The third option is to contact your local authority housing office about properties to rent locally. They may help you liaise with housing associations, charities and trusts that have a suitable property for you - especially if you have difficulties getting around your home.


  • Find out how much bills will set you back. At viewing stage, ask the landlord and/or lettings agent for a copy of the Energy Performance Certificate. This will indicate how much your heating and lighting bills will be. Ideally, you want a property that has a D rating or above.
  • Ask which deposit scheme your money will be protected in. By law, landlords who take a deposit under an Assured Shorthold Tenancy Agreement must protect it through one of the government-approved schemes (go to for more information).
  • Check everything is in good working order before you move in.
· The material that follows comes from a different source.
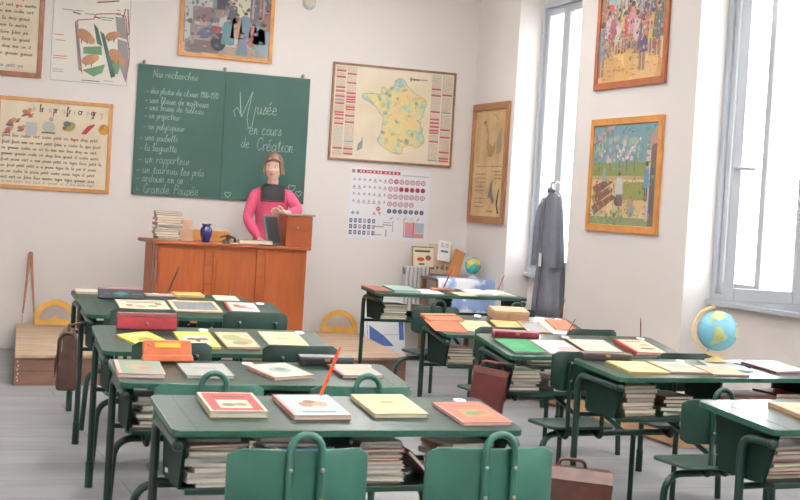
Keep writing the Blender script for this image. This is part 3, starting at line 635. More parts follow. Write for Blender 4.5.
# --- globe desk
top_book('B1', .235, .215, .215, .25, .008, -4, 'yellow', 'pale yellow booklet nearest the left corner of the globe desk', [('r', 0, 0, .104, .12, (224, 216, 160)), ('c', .03, -.03, .05, .04, (196, 190, 140)), ('r', -.02, .07, .06, .01, (200, 170, 110))])
top_book('B1', .470, .215, .21, .245, .008, -5, 'tan', 'grey-tan mottled booklet, second on the globe desk', [('r', 0, 0, .1, .118, (206, 200, 184)), ('c', .0, .02, .06, .05, (186, 186, 176))])
top_book('B1', .680, .15, .20, .215, .007, -6, 'tan', 'tan booklet half under the globe paper', [('r', 0, 0, .095, .1, (212, 196, 170))])
sheet('B1', .80, .27, .21, .21, -14, col((222, 232, 226)), 'white pages lying under the large globe', t=.006, name='open_pages')
top_book('B1', 1.085, .24, .23, .25, .010, 6, 'maroon', 'white notebook with maroon spine right of the large globe', [('r', .004, 0, .108, .12, (236, 232, 232))])
pn = MB().tube([(-.045, 0, .007), (.045, 0, .007)], .0065, 8).build('black_pen', BLACK); on_top(pn, 'B1', .905, .27, -62); tag(pn, 'black pen beside the large globe', 'pen')
# --- nearest right desk
top_book('C', .335, .215, .18, .26, .014, -5, 'tan', 'worn tan book lying on the nearest right-hand desk', [('r', 0, 0, .084, .122, (206, 196, 164)), ('c', .0, .0, .05, .06, (190, 176, 140))])
# --- tall desk
top_book('D', .27, .215, .22, .30, .018, -2, 'teal', 'teal book on the left end of the tall desk', [('r', 0, 0, .1, .14, (150, 184, 174))])
sheet('D', .49, .20, .19, .24, -3, WHITE, 'white sheet beside the teal book on the tall desk')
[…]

Check there is a gas safety certificate signed off by a 'Gas Safe' Registered Engineer, which is a legal requirement if the property has gas appliances. You should also ask to see an electrical safety certificate, although this isn't a legal requirement. In addition, check stair carpets, which should be secure with no frayed edges, and check there is no mould around the property.
  • Use a reputable letting agent. Unlike estate agents, anyone can set themselves up as a letting agent – and, worse still, if the letting agent goes bust or runs off with your rental income, it's unlikely to be insured, so you will be reliant on the landlord's goodwill to accept you paid your rent. To ensure you rent from a good agent, only visit properties to let from members of the National Approved Letting Scheme (Nals) and/or the Association of Residential Letting Agents (Arla). They must have client money protection insurance too, so the rent you pay is protected.
  • Passing the landlord's credit checks. If you don't have a regular income in retirement, then you might fail credit checks. Make sure your landlord/agent has rented to a retiree before and has a referencing process you can pass.
  • Take care of your belongings. When you rent, your landlord is responsible for insuring the property from a building perspective but if the roof leaks or there is a break-in, your belongings won't be covered by their insurance. You need to make sure you have specialist tenant insurance, which you can either buy online, through a broker or via an Arla/Nals agent.
  • Beware of any service charges. When renting privately, it is usually the landlord's responsibility to pay the service charge. If you are renting in a specialist retirement property, you may be charged an annual fee, which can rise without much warning, so check out these costs.

It's worth visiting, which has free access to checklists on 'How to avoid a Rogue Landlord' and a 'Quick Guide to Renting a Property'.


Apart from in Scotland, where it is illegal to charge tenants any fees to rent a property, you may have to pay:

  • Application/referencing fees (up to several hundred pounds). These are sometimes called 'administration fees' and typically cover credit checks, tenancy agreement, check-in and periodic checks.
  • Deposit (normally four to six weeks' rent). This protects the landlord from tenants who run off without paying all of the rent or people who cause damage to the property and refuse to pay up. Landlords can no longer arbitrate how much of your deposit they can withhold thanks to the Tenancy Deposit Scheme. This also requires landlords/agents to pay back your deposit within the scheme's given time frame, provided there are no disputes.
  • Inventory (from £50 to £150). This may or may not be included in the application fee. Some agents/landlords share the cost of the inventory with the tenant, so one pays the inventory check-in and one pays the inventory check-out. An inventory can protect you from rogue landlords/agents who try to find excuses to withhold your deposit monies. It records the condition of the property and any items the landlord leaves such as a washing machine. The inventory can be vital if there is a dispute.
  • Renewal fees (from £25). Always check with a landlord/agent if and how much they will charge you if you want to renew renting the property at the end of the tenancy agreement. Some charge, others don't.

And a final word of advice: if you sell up and rent in order to help your children on to the property ladder, just because you do this early on in your retirement doesn't mean your children won't be liable for inheritance tax at a later date. Make sure you consult a property inheritance tax expert before you sell up.